Another new release from Battlecruiser, Campbell Kneale's awesome out-metal sublabel offshoot of his Celebrate Psi Phenomena. It's been awhile since we

last got any new Battlecruiser jams in, which in the past have included releases from Black Boned Angel and Mirag, but the rusted gears of the Battlecruiser

have once again lurched forward to grind out this new nearly half-hour disc from Birchville Cat Motel. Birchville? What is Kneale's normally transcendant

dronerock project doing here on Battlecruiser? Well, check out the other new Birchville CD that just came out and which is also listed in this weeks

update, and you'll see that Birchville Cat Motel has been working the metallic mojo overtime to produce these two latest works.
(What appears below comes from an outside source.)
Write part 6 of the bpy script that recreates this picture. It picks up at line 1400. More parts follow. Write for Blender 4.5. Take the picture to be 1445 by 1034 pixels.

Bird Sister

Blasphemy is the nightshade companion piece to the full length Birds Call Home Their Dead, with four tracks of relentlessly hypnotic blackness

that shred you vertically from the beginning of the disc opener "Powder Slave". The first couple of seconds of "Powder Slave" taunt you with some grim

drifting drone right before the band surges into a redlining locked groove of frenetic bass guitar and propulsive rock drumming, plowing through thick clouds

of Skullflowery feedback and screeching guitar solos, whooshing phaser FX and chaotic keyboards, a ripping space-metal hypno jam that threatens to go on for

eternity. It doesn't though, instead it suddenly segues into the incredibly harsh and violent wall of black metal buzzsaw drone of "Tonal Fire Antichrist",

buried beneath an ocean of white noise and fluttering electronics. Sounds like Skullflower's Tribulation meets one of those black metal Jazkammer

jams, ultra hot and blown out and bordering on pure blazing skree. Track three, "Piss Perfume Overkill", is a creepy, pulsating black-space-drone buzzscape,

drowning in layers of fried out powerchords and searing synthetic horns, thick blots of skuzzy feedback, wavering haunted house keyboards and rumbling

amplifier cones, grim and threatening and hypnotic, and underscored by a ruthless propulsive drum loop. Finally, the title track shows up and closes the disc

out with a super-blown-out wash of black hole guitar and weird rolling tribal drums, everything swirling in a whirlpool around and round, totally shredding

and violent until it dissipates into a cloud of drifting feedback fragments, wind chimes, and ghostly monk chanting. Another great release both from

Birchville and Battlecruiser, with a similiar vibe as the recent Skullflower and Mirag stuff, charred storms of corruscating guitar drone concealing hidden

bits of melody. Awesome. Comes in the trademark Battlecruiser black sleeve printed in silver ink.